3. Distribusi Kekayaan. Islam mengatur agar kekayaan tidak hanya terkumpul pada segelintir orang. Zakat, infak, dan sedekah adalah cara untuk memastikan kesejahteraan sosial yang merata.


Jika ada masalah ekonomi baru, ulama bisa menggali hukumnya melalui ijtihad (penafsiran) berdasarkan prinsip-prinsip syariat

dengan mengutamakan kemaslahatan umat dan menghindari kemudaratan.


Aturan yang dibuat untuk kepentingan segelintir orang atau pihak asing bertentangan dengan prinsip-prinsip ekonomi Islam. Kebijakan ekonomi harus mengutamakan keadilan dan kesejahteraan umat, bukan hanya keuntungan pribadi atau kelompok tertentu. Dengan kata lain, ekonomi Islam bertujuan untuk menciptakan masyarakat yang adil, sejahtera, dan sesuai dengan nilai-nilai Islam.


Sebagai solusi, dalam perspektif Islam, negara harus hadir secara penuh dalam mengelola fasilitas yang menguasai hajat hidup orang banyak, seperti aliran sungai, jalan, dan infrastruktur lainnya, untuk memastikan kepentingan publik terjaga dengan baik. Kerja sama dengan pihak swasta sebaiknya hanya difokuskan pada pengadaan fasilitas, bukan pada pemeliharaan atau pengelolaannya, sehingga pengawasan dan tanggung jawab terhadap keberlanjutan sumber daya alam dan pelayanan publik tetap berada di tangan negara.


Dengan demikian, prinsip keadilan dan transparansi dalam pengelolaan sumber daya akan lebih terjamin, sesuai dengan ajaran Islam yang menekankan bahwa proteksi atas kebutuhan masyarakat adalah hak yang hanya dapat diambil alih oleh negara. Sebagaimana yang disampaikan dalam hadis Rasulullah, "Tidak ada proteksi kecuali oleh Allah dan Rasul-Nya." (HR Abu Dawud dari Sha'b bin Jutsamah)


Hadis ini menunjukkan bahwa dalam Islam, penguasaan atau proteksi terhadap sesuatu yang berkaitan dengan kepentingan publik, seperti sumber daya alam atau fasilitas umum, seharusnya tidak dikuasai oleh individu atau kelompok tertentu, termasuk pihak swasta. Hal ini harus berada di bawah wewenang negara yang bertanggung jawab untuk memastikan kesejahteraan umum. Proteksi di sini mengacu pada perlindungan terhadap kebutuhan dasar masyarakat yang tidak boleh dimonopoli oleh pihak tertentu demi kepentingan pribadi atau keuntungan semata.

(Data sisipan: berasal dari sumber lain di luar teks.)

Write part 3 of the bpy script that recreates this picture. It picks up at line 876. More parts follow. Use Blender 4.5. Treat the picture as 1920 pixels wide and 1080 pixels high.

Karenanya, Islam melarang siapa pun, termasuk sektor swasta, untuk menguasai atau memproteksi kebutuhan yang berkaitan dengan kepentingan publik. Fasilitas yang menyangkut hajat hidup orang banyak, seperti aliran sungai, jalan, dan lainnya, harus dikelola oleh negara sepenuhnya. Kerja sama dengan swasta seharusnya hanya terbatas pada pengadaan fasilitas, bukan pada pemeliharaan atau pengelolaannya.


Prinsip ini menunjukkan bahwa dalam Islam, pengelolaan fasilitas publik yang vital untuk kehidupan masyarakat harus tetap berada di tangan negara, bukan dikuasai oleh sektor swasta yang hanya berorientasi pada keuntungan. Negara Islam, dengan struktur dan sistem yang adil, menjadi satu-satunya institusi yang mampu memastikan hal tersebut berjalan dengan baik, mengutamakan kesejahteraan umat tanpa mengabaikan kepentingan publik. Tanpa adanya institusi negara Islam yang bertanggung jawab, pengelolaan sumber daya vital ini akan rentan dimanfaatkan untuk kepentingan segelintir pihak, mengabaikan hak-hak dasar rakyat. Wallahualam.